9. Intellectual Property
9.1 Unless otherwise agreed in writing all intellectual property rights arising out of the provision of the Consultancy Services shall vest in the Consultant. Subject to the Consultant having been paid all sums due under the Agreement the Consultant shall grant to the Client a worldwide non-exclusive non-transferable royalty free licence to use and have used the intellectual property for any purpose.
10. Force Majeure
10.1 Neither party shall have any liability for delay or failure in performance which result from circumstances beyond the reasonable control of that party. The party affected by such circumstance shall notify the other party if such circumstance occurs. If such circumstance continues for a period of more than three months either party may terminate this Agreement by written notice.
11. Dispute Resolution
11.1. Any dispute or difference which cannot be amicably resolved by the parties shall:
11.2. Where the Client complains of unethical or unprofessional conduct on the part of the Consultant who is a member of the Arboricultural Association and Institute of Chartered Foresters, such complaint shall be referred to and resolved under the provisions of the Arboricultural Association or Institute of Chartered Foresters Code of Conduct.

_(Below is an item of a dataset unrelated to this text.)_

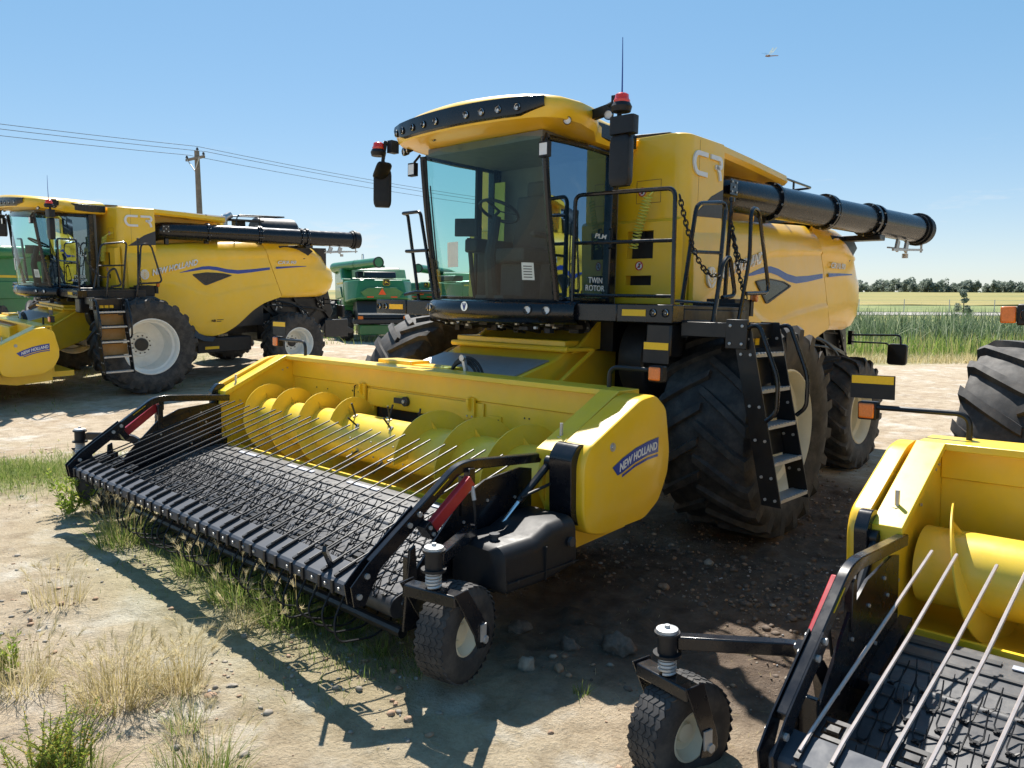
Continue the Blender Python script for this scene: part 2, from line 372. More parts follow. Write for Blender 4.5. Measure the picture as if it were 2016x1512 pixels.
def wheel(root, name, kind, c, side, rim_mat):
    if kind not in _wm:
        if kind == 'front': R, W, r, d, hb, nb, lg = .97, .86, .56, .0, .13, 12, 20
        else: R, W, r, d, hb, nb, lg = .745, .60, .385, .05, .10, 8, 18
        _wm[kind] = (tyre_mb(R, W, r, lg, .055 if kind == 'front' else .05, .085 if kind == 'front' else .07).mesh('tyre', 'rubber'), rim_mb(r, W, d, hb).mesh('rim', 'cream_rim'), hub_mb(r, d, hb, nb).mesh('hub', 'dark_steel'), nuts_mb(d, hb, nb).mesh('wheel_nuts', 'dark_steel'))
    t, r_, h_, n_ = _wm[kind]
    M = Matrix.Translation(c) @ (Matrix.Rotation(PI, 4, 'Z') if side < 0 else Matrix.Identity(4)) @ Matrix.Rotation(random.uniform(0, 6), 4, 'Y')
    w = link_mesh(name, r_, root, M); link_mesh('tyre', t, w); link_mesh('hub', h_, w); link_mesh('wheel_nuts', n_, w)
    if rim_mat != 'cream_rim':
        w.material_slots[0].link = 'OBJECT'; w.material_slots[0].material = MAT[rim_mat]
    return w

# ------------------------------------------------------------------ combine harvester: x forward, y to its left, z up, origin under the front axle
CREASE = [(-5.5, 2.74), (-4.6, 2.76), (-3.2, 2.77), (-1.79, 2.68), (-.93, 2.45), (-.27, 2.12), (.1, 1.95)]
LOWCR = [(-5.5, 2.14), (-4.4, 2.15), (-3.3, 2.12), (-2.4, 2.0), (-1.9, 1.87), (-1.6, 1.93), (-1.2, 2.10), (-.92, 2.17), (-.5, 2.15), (.1, 2.1)]
TOPL = [(-4.1, 3.13), (-3.1, 3.11), (-1.37, 3.01), (0.05, 2.90)]
BOTL = [(-3.6, 1.84), (-3.42, 1.79), (-3.1, 1.69), (-2.82, 1.53), (-2.43, 1.19), (-2.2, 1.05), (-2.05, .995), (-1.85, .965), (-1.65, .985), (-1.47, 1.07), (-1.09, 1.46), (-.69, 1.80), (-.45, 1.94), (-.23, 2.03), (.05, 2.07)]
def side_y(x, z):
    y = 1.47-.05*((z-2.15)/.8)**2
    zt = lerp_tab(TOPL, x)
    y -= .16*max(0, (z-(zt-.30))/.30)**2.4
    zc = lerp_tab(CREASE, x); y += .026*sm(zc-.014, zc+.014, z)
    zl = lerp_tab(LOWCR, x); y += .012*sm(zl+.02, zl-.02, z)*sm(-.6, -1.1, x)
    y -= .05*sm(-.05, .05, x)*0
    return y
def seam2_x(z): return lerp_tab([(1.7, -3.60), (1.83, -3.55), (2.46, -3.32), (3.11, -3.10), (3.3, -3.05)], z)
def side_panel(root, s):
    mb = MB(); G = []; NX, NZ = 90, 64
    for j in range(NZ+1):
        row = []
        for i in range(NX+1):
            u = i/NX
            # column runs from front seam to rear seam; rear seam is slanted
            zt0 = lerp_tab(TOPL, 0)
            t = j/NZ
            xr = -3.30; x = .0+(xr)*u
            for it in range(3):
                zb = lerp_tab(BOTL, x); zt = lerp_tab(TOPL, x); z = zb+(zt-zb)*t
                x = -.012 + (seam2_x(z)+.012)*u
            row.append((x, s*side_y(x, z), z))
        G.append(row)
    # rolled lower lip and top return
    lip = [(x, y-s*.07, z+.004) for x, y, z in G[0]]; top = [(x, y-s*.12, z+.012) for x, y, z in G[-1]]; top2 = [(x, s*1.0, z+.02) for x, y, z in G[-1]]
    G = [lip]+G+[top, top2]
    fr = [[(r[0][0], r[0][1], r[0][2]) for r in G], [(r[0][0], r[0][1]-s*.05, r[0][2]) for r in G]]
    bk = [[r[-1] for r in G], [(r[-1][0], r[-1][1]-s*.05, r[-1][2]) for r in G]]
    mb.grid(G); mb.grid(fr); mb.grid(bk)
    return mb.build('side_panel', 'yellow', root, smooth=50)
def rear_hood(root):
    rows = [(1.80, -5.08, 1.34, .05), (1.86, -5.20, 1.42, 0), (2.0, -5.34, 1.46, 0), (2.2, -5.42, 1.47, 0), (2.42, -5.40, 1.47, 0), (2.47, -5.36, 1.475, 0), (2.52, -5.26, 1.475, 0), (2.74, -5.10, 1.47, 0), (2.78, -5.06, 1.50, 0), (2.95, -4.84, 1.47, 0), (3.05, -4.62, 1.44, 0), (3.11, -4.40, 1.39, 0), (3.15, -4.15, 1.28, 0), (3.17, -3.9, 1.0, 0)]
    mb = MB(); G = []
    for z, xr, ym, ins in rows:
        xs = seam2_x(z)-.014; half = []
        ys = side_y(xs, min(z, 3.10))-ins if z < 3.1 else ym
        half.append((xs, ys-.05, z)); half.append((xs, ys, z))
        for k in range(1, 25):
            a = k/24*PI/2; n = 4.2
            sx = math.sin(a)**(2/n); cy = max(0, math.cos(a))**(2/n)
            x = xs+(xr-xs)*sx
            half.append((x, (ys*(1-sm(0, .35, sx))+ym*sm(0, .35, sx))*cy, z))
        full = half+[(x, -y, zz) for x, y, zz in reversed(half[:-1])]
        G.append(full)
    mb.grid(G)
    mb.add(G[-1], [tuple(range(len(G[-1])))])
    o = mb.build('rear_hood', 'yellow', root, smooth=50)
    return o
def lamp(root, c, axis, r, name='work_light', body='black_plastic', depth=.06):
    mb = MB(); ax = Vector(axis).normalized()
    mb.lathe([(-depth, r*.7), (-depth*.3, r), (.004, r), (.006, r*.86), (-.004, r*.84)], 18, c, ax)
    mb.slot(1); mb.lathe([(-.004, r*.84), (-.006, r*.5), (-.002, 0)], 18, c, ax)
    mb.slot(2); mb.lathe([(.0045, r*.88), (.009, r*.8), (.003, r*.78)], 18, c, ax)
    return mb.build(name, [body, 'lens', 'chrome'], root)
def decal_fn(o, ux, uy, nrm):
    o, ux, uy, nrm = Vector(o), Vector(ux).normalized(), Vector(uy).normalized(), Vector(nrm).normalized()
    return lambda u, v, d: o+ux*u+uy*v+nrm*d
def disc_decal(root, name, c, nrm, r, mat, h=.003, n=20):
    return MB().disc(c, nrm, r, h, n).build(name, mat, root, smooth=0)
def no_entry(root, c, nrm, r):
    w = disc_decal(root, 'safety_sticker', c, nrm, r, 'white'); N = Vector(nrm).normalized(); C = Vector(c)
    mb = MB(); mb.lathe([(.0035, r), (.005, r), (.005, r*.78), (.0035, r*.78)], 20, C, N); u = Vector((0, 0, 1)); s_ = N.cross(u).normalized()
    d = (s_-u).normalized(); mb.beam(C+N*.0045-d*r*.85, C+N*.0045+d*r*.85, r*.18, .001, up=N)
    mb.build('sticker_ring', 'red_decal', w, smooth=0)
    mb = MB(); mb.beam(C+N*.004-u*r*.45, C+N*.004+u*r*.1, r*.4, .0012, up=N); mb.disc(C+N*.0035+u*r*.38, N, r*.2, .001, 10); mb.build('sticker_figure', 'skin_black', w, smooth=0)
def panel_holes(mb, x, y0, y1, z0, z1, holes, depth):
    ys = sorted({y0, y1, *[h[0] for h in holes], *[h[1] for h in holes]}); zs = sorted({z0, z1, *[h[2] for h in holes], *[h[3] for h in holes]})
    for a, b in zip(ys, ys[1:]):
        for c, d in zip(zs, zs[1:]):
            if any(h[0] <= a and b <= h[1] and h[2] <= c and d <= h[3] for h in holes): continue
            mb.add([(x, a, c), (x, b, c), (x, b, d), (x, a, d)], [(0, 1, 2, 3)])
    for h in holes:
        a, b, c, d = h; k = x-depth
        mb.add([(x, a, c), (x, b, c), (x, b, d), (x, a, d), (k, a, c), (k, b, c), (k, b, d), (k, a, d)], [(0, 1, 5, 4), (1, 2, 6, 5), (2, 3, 7, 6), (3, 0, 4, 7)])
def chain(root, pts, name='safety_chain', r=.0065, pitch=.042):
    # evenly spaced links along a polyline
    P = [Vector(p) for p in pts]; L = [0]
    for a, b in zip(P, P[1:]): L.append(L[-1]+(b-a).length)
    n = int(L[-1]/pitch); mb = MB()
    def at_(d):
        d = min(max(d, 0), L[-1]-1e-6); i = max(k for k in range(len(L)-1) if L[k] <= d); t = (d-L[i])/(L[i+1]-L[i]); return P[i].lerp(P[i+1], t)
    for k in range(n):
        c = at_((k+.5)*pitch); d = (at_((k+1)*pitch)-at_(k*pitch)).normalized(); o = d.orthogonal().normalized(); w = d.cross(o)
        if k % 2: o = w
        pts_ = []
        for q in range(8):
            a = 2*PI*q/8; pts_.append(c+d*math.cos(a)*.031+o*math.sin(a)*.018)
        mb.tube(pts_, r, 4, closed=True)
    return mb.build(name, 'black_plastic', root)
def catenary(a, b, sag, n=14):
    a, b = Vector(a), Vector(b)
    return [a.lerp(b, i/n)-Vector((0, 0, 4*sag*(i/n)*(1-i/n))) for i in range(n+1)]
def ROOF_OUT():
    h = [(1.80, 0), (1.795, .2), (1.78, .42), (1.755, .62), (1.715, .82), (1.65, .98), (1.53, 1.08), (1.30, 1.115), (1.07, 1.09), (.93, 1.0), (.78, .89), (.5, .865), (.12, .865)]
    return h
def roof_loop(k, z, zf=None, fwd=0.0, shrink_y=None):
    h = ROOF_OUT(); pts = []
    cx = .9
    L = [(x, y) for x, y in h]+[(x, -y) for x, y in reversed(h[1:])]
    for x, y in L:
        xx = cx+(x-cx)*k+fwd*sm(.9, 1.6, x); yy = y*(k if shrink_y is None else shrink_y)
        zz = z(x, abs(y)) if callable(z) else z
        pts.append((xx, yy, zz))
    return pts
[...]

11.3. All other disputes or differences shall be referred to the non-exclusive jurisdiction of the courts of England and Wales.
12. Third Party Rights
12.1. No term of this Agreement is intended for the benefit of any third party, and the parties do not intend that any term of this contract shall be enforceable by a third party either under the Contracts (Third Parties) Act 1999 or otherwise.
13. Governing Law
13.1. This contract shall be governed by and construed under English law.